Les dispositions concernant l'éducation aux médias ont, elles aussi, leur logique.
Outre l'absence de définition de son objet, les critiques majeures formulées sur ces propositions de loi, concernent la disposition permettant aux candidats à une élection de demander à un juge de statuer dans les quarante-huit heures sur le blocage d'affirmations fausses ou invraisemblables. Le juge des référés devra apprécier, sous quarante-huit heures, si ces informations sont effectivement fausses, d'une part, et si elles ont été diffusées de manière artificielle ou automatisée, d'autre part. Il me semble problématique d'introduire une nouvelle procédure, un nouveau référé devant le juge civil, pendant cette période électorale ou préélectorale, alors qu'il existe déjà d'autres procédures. On voit mal comment cela va s'articuler. Je sais que vous n'êtes pas d'accord avec cette objection, mais laissez-nous vous dire que nous ne voyons pas du tout comment ces référés civils et administratifs vont pouvoir s'articuler, surtout s'ils doivent être traités dans de très brefs délais.
C'est une très bonne chose que le juge puisse prononcer des mesures destinées à faire cesser la diffusion de fausses informations, mais le problème, c'est que la réponse du juge risque malgré tout d'intervenir trop tard. Vous avez introduit ce que demandaient les associations, c'est-à-dire l'obligation de désigner un représentant légal qui soit un interlocuteur référent sur le territoire français, mais vous devriez aussi examiner leur proposition de mise en place d'un « référé numérique », qui permettrait de régler le problème des délais. Un référé numérique, par échange de courriels, permettrait de raccourcir les délais et d'accélérer la procédure.
Un certain nombre de mesures contenues dans ce texte sont intéressantes. Je pense, par exemple, aux nouvelles obligations qui seront faites aux opérateurs de plateformes en ligne, qui devront fournir des indications sur les contreparties qu'elles auront perçues. C'est une bonne chose. Mais notre critique de fond, ce que nous ne comprenons pas, c'est votre choix d'avoir ainsi isolé la question de la manipulation en période de campagne électorale. Les attaques contre l'honneur d'un homme ou d'une adolescente victime de harcèlement sur les réseaux sociaux ne nous semblent pas moins graves que des propos désobligeants tenus sur des hommes politiques.

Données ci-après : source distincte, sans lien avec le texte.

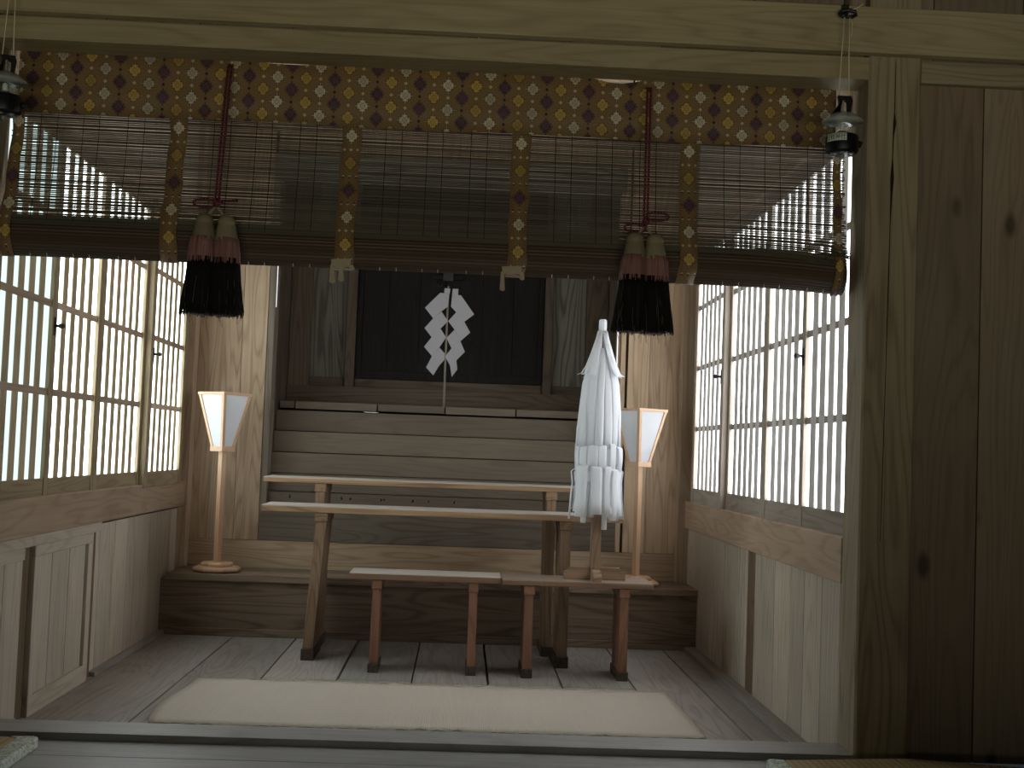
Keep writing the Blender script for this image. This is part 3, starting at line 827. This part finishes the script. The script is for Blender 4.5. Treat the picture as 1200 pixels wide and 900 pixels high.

Votre empressement à isoler la question des campagnes électorales ne me semble pas justifié, car ce n'est ni plus grave ni plus urgent. Vous nous dites qu'il faut se hâter parce que les élections européennes approchent. Or cette proposition de loi organique concerne les élections présidentielles : il n'y a donc aucune urgence à légiférer sur cette question. Il me semblerait préférable de prendre en compte les conclusions du rapport d'information de nos collègues Aurore Bergé et Pierre-Yves Bournazel sur la nouvelle régulation de la communication audiovisuelle à l'ère numérique. Il me semble que tout ce qui relève de la calomnie et des fausses informations à l'endroit des hommes politiques en temps de campagne électorale devrait s'insérer dans ce cadre de réflexion plus large sur les nouvelles formes de régulation.
Il importe également, et c'est un point important, de travailler en harmonie avec l'Union européenne. Vous nous avez dit, monsieur le rapporteur, que vous vouliez poser un jalon avant d'entreprendre des démarches plus importantes ou plus globales au niveau européen. Mais est-il vraiment utile de créer une procédure spécifique sur un sujet aussi précis, avant de travailler avec l'Union européenne à une régulation plus générale ? Nous constatons, même si nous trouvons toujours que les choses évoluent trop lentement au niveau européen, qu'il se passe des choses en la matière. Une consultation publique sur la désinformation a été lancée ; il existe par ailleurs une task force, autrement dit une cellule de communication stratégique, à destination de l'Europe orientale, qui sert à contrer les campagnes de désinformation qui pourraient provenir de cette région.
Pour en revenir à la définition des fausses nouvelles, je vous ferai remarquer que l'Union européenne en a proposé une : « informations dont on peut vérifier qu'elles sont fausses ou trompeuses, qui sont créées, présentées et diffusées dans un but lucratif ou dans l'intention délibérée de tromper le public et qui sont susceptibles de causer un préjudice public ». Cette formulation aurait pu nous être utile pour élaborer notre propre définition des fausses nouvelles.